DATA PROVIDED:
******************************
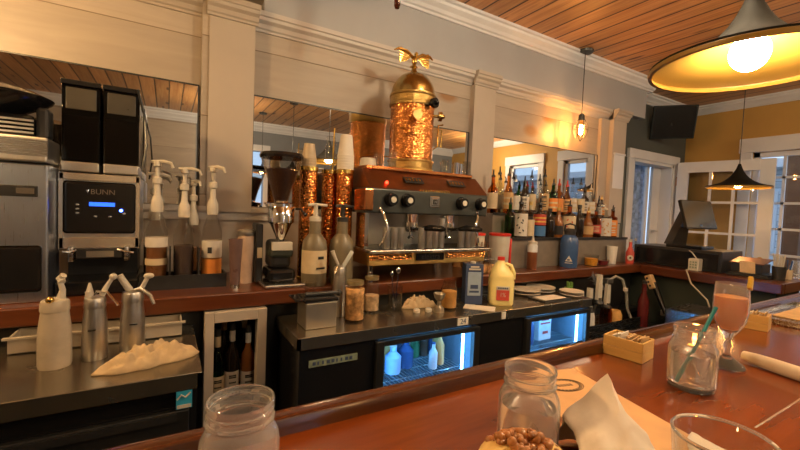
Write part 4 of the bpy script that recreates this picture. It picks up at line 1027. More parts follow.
M().lathe([(0, 0), (.034, 0), (.030, .10), (.024, .16), (.034, .22), (.036, .27), (.024, .30), (.012, .31), (.016, .325), (0, .335)], seg=26).build('body', wood('mill_wood', (.25, .10, .03), (.45, .22, .08), .35, 2, 6), t)
t = thing('wire_basket', 'clear jar with wire lid in front of the tubs, half hidden by the milk jug', 'jar', (1.56, 1.66, ZC))
M().lathe([(0, 0), (.030, 0), (.032, .10), (.02, .13), (.02, .17)], seg=20).build('glass', m_thin, t)
m = M()
for i in range(8): a = i*PI/4; m.tube([(.033*math.cos(a), .033*math.sin(a), .01), (.034*math.cos(a), .034*math.sin(a), .10), (.018*math.cos(a), .018*math.sin(a), .18)], .0015, 5)
m.build('wire', m_copper, t)
t = thing('wrapped_bread', 'orange-brown snacks in a clear box right of the machine front', 'box', (1.50, 1.615, ZC))
t.location = (1.592, 1.695, ZC)
M().box(-.05, .045, -.04, .03, 0, .05, .004).build('snacks', m_nuts, t, False); M().box(-.054, .049, -.044, .034, .0, .075, .004).build('box', m_thin, t, False); M().box(-.056, .051, -.046, .036, .075, .082, .002).build('lid', m_steel, t, False)
t = thing('squeeze_bottle', 'small squeeze bottle of brown sauce with white nozzle before the riser', 'bottle', (1.995, 1.69, ZC))
M().lathe([(0, 0), (.030, 0), (.031, .005), (.031, .11), (0, .11)], seg=26).build('sauce', plain('brown_sauce', (.17, .055, .02), .35), t)
M().lathe([(.031, .11), (.0315, .15), (.026, .16), (0, .16)], seg=26).build('shoulder', m_lab, t)
M().lathe([(0, .16), (.028, .16), (.028, .175), (.010, .182), (.005, .21), (0, .212)], seg=24).build('nozzle', m_white, t)
t = thing('blue_growler', 'large dark blue bottle with white triangle mark before the riser', 'bottle', (2.345, 1.680, ZC), -.90)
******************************
REQUIREMENTS: Return to the listing above and set it down exactly, leaving out its pictures.

FINISHED ANSWER:
Write part 4 of the bpy script that recreates this picture. It picks up at line 1027. More parts follow.
M().lathe([(0, 0), (.034, 0), (.030, .10), (.024, .16), (.034, .22), (.036, .27), (.024, .30), (.012, .31), (.016, .325), (0, .335)], seg=26).build('body', wood('mill_wood', (.25, .10, .03), (.45, .22, .08), .35, 2, 6), t)
t = thing('wire_basket', 'clear jar with wire lid in front of the tubs, half hidden by the milk jug', 'jar', (1.56, 1.66, ZC))
M().lathe([(0, 0), (.030, 0), (.032, .10), (.02, .13), (.02, .17)], seg=20).build('glass', m_thin, t)
m = M()
for i in range(8): a = i*PI/4; m.tube([(.033*math.cos(a), .033*math.sin(a), .01), (.034*math.cos(a), .034*math.sin(a), .10), (.018*math.cos(a), .018*math.sin(a), .18)], .0015, 5)
m.build('wire', m_copper, t)
t = thing('wrapped_bread', 'orange-brown snacks in a clear box right of the machine front', 'box', (1.50, 1.615, ZC))
t.location = (1.592, 1.695, ZC)
M().box(-.05, .045, -.04, .03, 0, .05, .004).build('snacks', m_nuts, t, False); M().box(-.054, .049, -.044, .034, .0, .075, .004).build('box', m_thin, t, False); M().box(-.056, .051, -.046, .036, .075, .082, .002).build('lid', m_steel, t, False)
t = thing('squeeze_bottle', 'small squeeze bottle of brown sauce with white nozzle before the riser', 'bottle', (1.995, 1.69, ZC))
M().lathe([(0, 0), (.030, 0), (.031, .005), (.031, .11), (0, .11)], seg=26).build('sauce', plain('brown_sauce', (.17, .055, .02), .35), t)
M().lathe([(.031, .11), (.0315, .15), (.026, .16), (0, .16)], seg=26).build('shoulder', m_lab, t)
M().lathe([(0, .16), (.028, .16), (.028, .175), (.010, .182), (.005, .21), (0, .212)], seg=24).build('nozzle', m_white, t)
t = thing('blue_growler', 'large dark blue bottle with white triangle mark before the riser', 'bottle', (2.345, 1.680, ZC), -.90)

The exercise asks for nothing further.